In the previous story, titled Some jobs will take everything you give them, I described what I called “undoubtedly the lowest point of my career.” So I decided, for the sake of balance I suppose, to share a story about one of the high points. If it comes across as though I’m boasting or blowing my own horn, please forgive me, that’s not my intention. Naturally one risks putting their own work in too positive a light with a story about a career high point.
As a graduate student, I worked on topics in quantum computing that included quantum cellular automata, quantum finite automata, and space-bounded quantum computation, which were very much off-the-beaten-path in quantum computing at that time. I was definitely interested in those things (and still am), but a big part of choosing to work on them was that others hadn’t so much, and that gave a student like me a fighting chance to contribute and discover something new. I was able to publish papers on this work, and would get invited to speak at quantum computing workshops from time to time, but I wanted to do something somehow more relevant and of broader interest. Then, when I graduated and began working as a postdoc at the Université de Montréal in 1998, I started thinking about quantum interactive proof systems. This turned out to be a topic that would give me a lot to think about for the two decades that followed.
In theoretical computer science, interactive proof systems are an abstract computational model involving an interaction between a hypothetical prover and a verifier. The prover and verifier have different goals: the prover’s goal is to convince the verifier that some given statement is true (whether or not it actually is true), while the verifier’s goal is to check the validity of the prover’s argument — and to not be fooled into believing the statement is true if it happens to be false. You could say that the practical importance of this model is open to debate, but there is no questioning its importance in theoretical terms. It has played a truly salient role in the development of complexity theory, and it’s also important in theoretical cryptography. To be clear, these are claims about the classical version of this model, whereas I was working on the quantum version of it, which previously hadn’t really been studied at all.

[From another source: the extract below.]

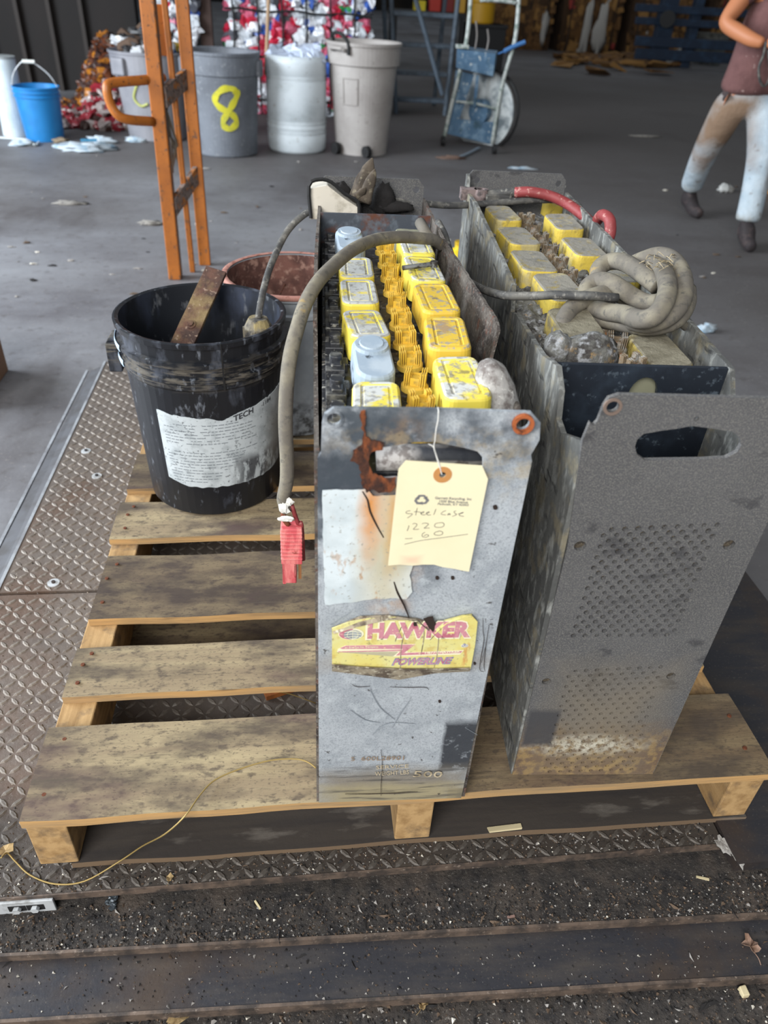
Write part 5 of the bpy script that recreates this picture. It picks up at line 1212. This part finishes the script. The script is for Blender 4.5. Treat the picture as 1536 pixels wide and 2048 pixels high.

I discovered something interesting: ordinary (meaning classical) interactive proof systems could be parallelized by making the model quantum, in the sense that long conversations between a classical prover and verifier could be crunched down to just three quantum messages by a quantum interactive proof system. There is no way to do this in a purely classical way unless something unexpected in complexity theory happens: the so-called polynomial-time hierarchy collapses. This is all to say that this was a bonafide interesting result that illustrated a new way to take advantage of quantum information. For the first time, I felt like my work had relevance. This was in the fall of 1998.
In January 1999, I travelled to DePaul University for the AQIP ’99 (Algorithms in Quantum Information Processing) workshop. The “A” for algorithms was later shed, and the workshop became the premier conference on the theory of quantum computing known as QIP — which is coincidentally the name of the complexity class associated with quantum interactive proof systems that I now had something to say about. I was not invited to speak at the workshop, and did not plan to speak, but I did bring some printed copies of the new paper about quantum interactive proof systems that I’d recently finished. I shared it with several people, and the organizers kindly squeezed in an extra talk slot for me to present it toward the end of the workshop. This would not likely happen now because QIP has become much more formal and competitive, but back then there wasn’t a program committee and talks were by invitation, so it wasn’t so unusual.
One of the people I shared my paper with was Alexei Kitaev — a name that anyone who works in quantum computing recognizes immediately. He was already a legend, even back then, and this was the first time I’d met him. He was giving a talk on the QMA-completeness of the local Hamiltonian problem at the workshop, which is now a cornerstone result in quantum complexity theory. I was really excited to hear about this result, which wasn’t directly about quantum interactive proof systems but was closely related, so I was pretty sure he would be interested in my new work. I gave him a copy of my paper and we talked for a bit, in a short conversation that a few others joined and left in a typical coffee break sort of fashion.
The next morning brought another coffee break, and I was milling around trying not to look awkward when Kitaev came up to me appearing kind of tired but excited. He’d been looking for me! He explained that he was very tired because he’d stayed up all night studying my paper, and he said that it was a beautiful result. I’m not exactly sure how much of it sunk in at that moment and how much of it I came to appreciate later — but when I look back now it seems like it came out of a dream. One of the greatest minds of our time decided to stay up all night studying my work, and found beauty therein.
Now, there really isn’t much point in reading that old paper any longer. Shortly after the workshop, Kitaev invited me to come to Caltech to work with him for a couple of weeks, and in that short time we were able to prove a great deal more about quantum interactive proof systems than I had on my own, completely subsuming my original result in the process. (No problem at all, I still published the paper, as just about any academic researcher would have.) It turned out that not only could classical interactive proof systems be parallelized through quantum information, but so could quantum ones, which is a more general result. And that was just one of several new things we proved. Among the other things was an upper bound on the computational power of quantum interactive proof systems that, to my knowledge, was one of the very first times semidefinite programming was introduced into quantum computing.
I was both awed and humbled by the power of Kitaev’s brain, but not in a negative way. By witnessing greatness, those of us who are more ordinary are offered a glimpse of that to which we may aspire.